Funding and decision making power were also key for MPOs. While Portland and the Puget Sound can’t rely on a sales tax for funding, they have more power to make decisions than MPOs in San Diego and Denver. However, Portland and Puget Sound have fewer tools to purchase things like open space or to make direct investments in transit than MPOs in San Diego and Denver. While sales tax is one way to address the issue of funding, Margerum said more funding at the state or federal level could be passed through MPOs rather than state agencies to give MPOs more buying power.

“It’s not an increase in funding but a change in who controls funding,” Margerum said. “This is something that occurs in California. The state has a formula where federal and state funding is divvied up and there is an automatic pass-through of dollars to MPOs. It’s not without controversy, however, because then you have less funding at a state level.”

Most important to a successful MPO, Margerum said, is active engagement by elected officials in MPO planning efforts. The study found that all four areas had mayors and city councilors on their boards making direct decisions about transit investment and planning. The decisions these officials make, and the level at which official are engaged in planning efforts, can effect where funds go for projects, Magerum said.
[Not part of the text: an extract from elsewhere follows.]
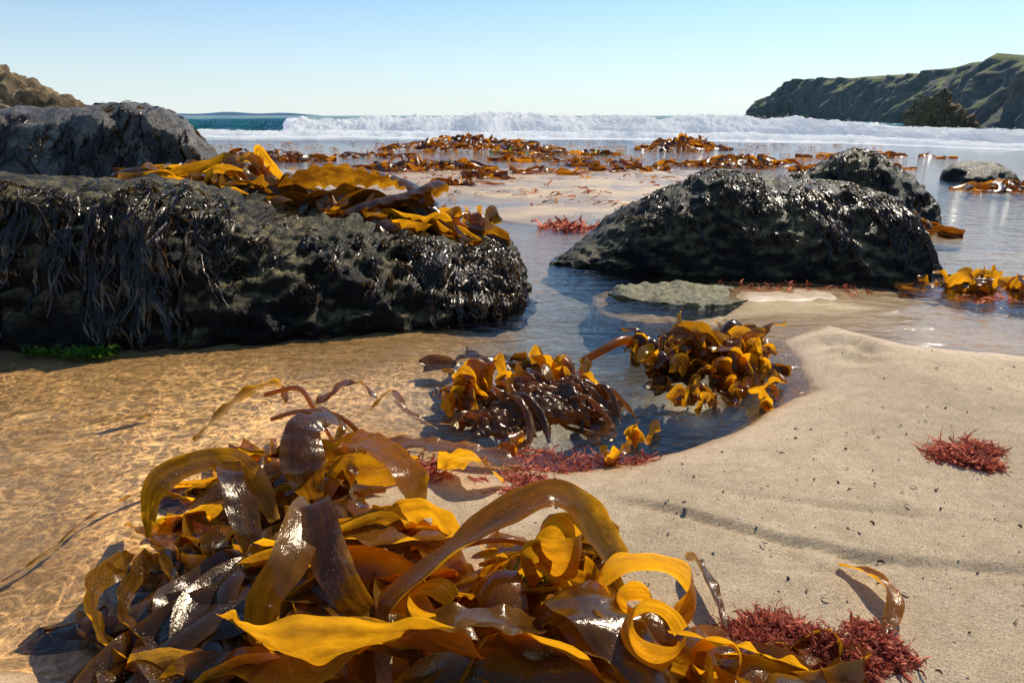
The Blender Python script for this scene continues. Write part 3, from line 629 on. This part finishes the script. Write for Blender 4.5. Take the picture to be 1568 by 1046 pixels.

The team has proposed a follow-up study to assess how local governments have responded to plans made by MPOs in terms of changes to city codes, policies and zoning. Margerum will also be involved in a pilot study this summer examining problems that have arisen from regional planning efforts and how elected officials have responded.

“It’s one thing to say, ‘We’re going to make an urban transportation center’,” Margerum said, “It’s another to do it, especially in a challenging market. What do you need to trigger responsible transit development in these areas?”